Global climate change is warming the Arctic Ocean and shrinking sea ice. Here, the blue-white ice cap shows the coverage of sea ice at its smallest extent in summer 2020, and the yellow line shows the typical Arctic sea ice minimum extent between 1981 and 2010. Some have proposed that the newly exposed sea surface will lead to a plankton population boom and a burgeoning ecosystem in the open Arctic Ocean, but a team of Princeton scientists say that’s not likely. They have examined the history and supply rate of nitrogen, a key nutrient. Their recent work finds that stratification of the open Arctic waters, especially in the areas fed by the Pacific Ocean via the Bering Strait, will prevent surface plankton from receiving enough nitrogen to grow abundantly. Credit: Illustration by Jesse Farmer, Princeton University; modified from Rebecca Lindsey and Michon Scott, “Climate change: Arctic sea ice,” NOAA Climate.gov
As global warming leads to a hotter planet, the Arctic region is experiencing uncharacteristically warmer temperatures. This has raised hopes that the warmer temperatures might hasten a phytoplankton bloom leading to more productive waters that support fish and other animals.

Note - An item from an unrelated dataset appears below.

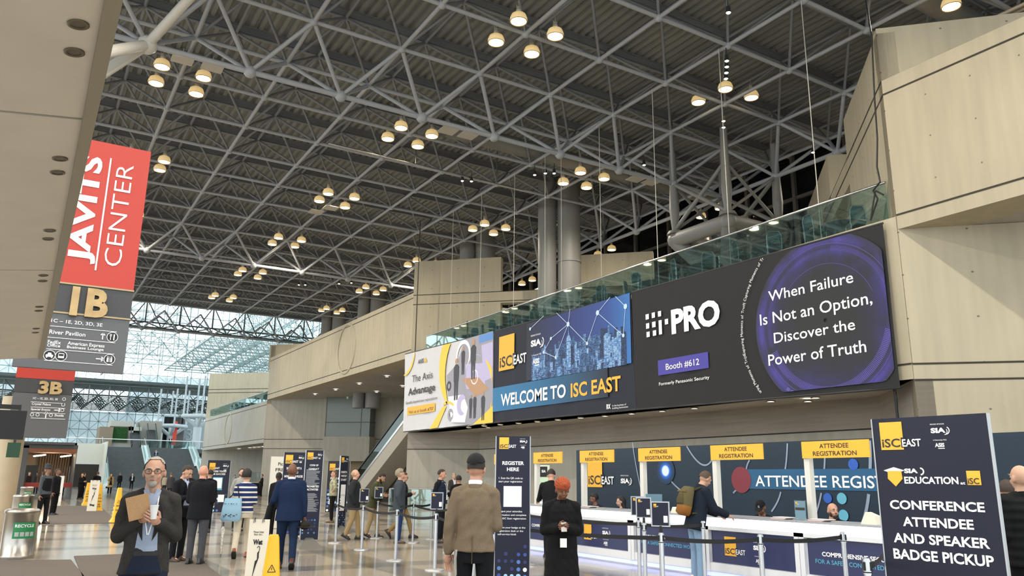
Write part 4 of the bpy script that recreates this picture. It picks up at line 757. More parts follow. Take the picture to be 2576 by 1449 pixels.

But a team of scientists led by Princeton University and the Max Planck Institute for Chemistry disagrees. In the current issue of the journal Nature Geoscience, they suggest that under a global warming regime, open Arctic waters will experience more intense nitrogen limitation, likely preventing a rise in productivity.
Plankton need more than just sunlight to grow and thrive. They need abundant nutrients, such as nitrogen, which are typically supplied by deeper, denser waters. But the Arctic Ocean receives an influx of salty Pacific waters, which flows through the Bering Strait. These waters flow over the denser water layers, keeping nutrients at greater depths and limiting them from reaching upper levels.
By examining fossilized plankton from the past, the researchers found that during warmer periods, such as after the last Ice Age, nitrogen was subsumed under less dense water layers. With the Earth warming, a similar scenario will likely play out — limiting the amount of vital nutrients like nitrogen from reaching surface waters.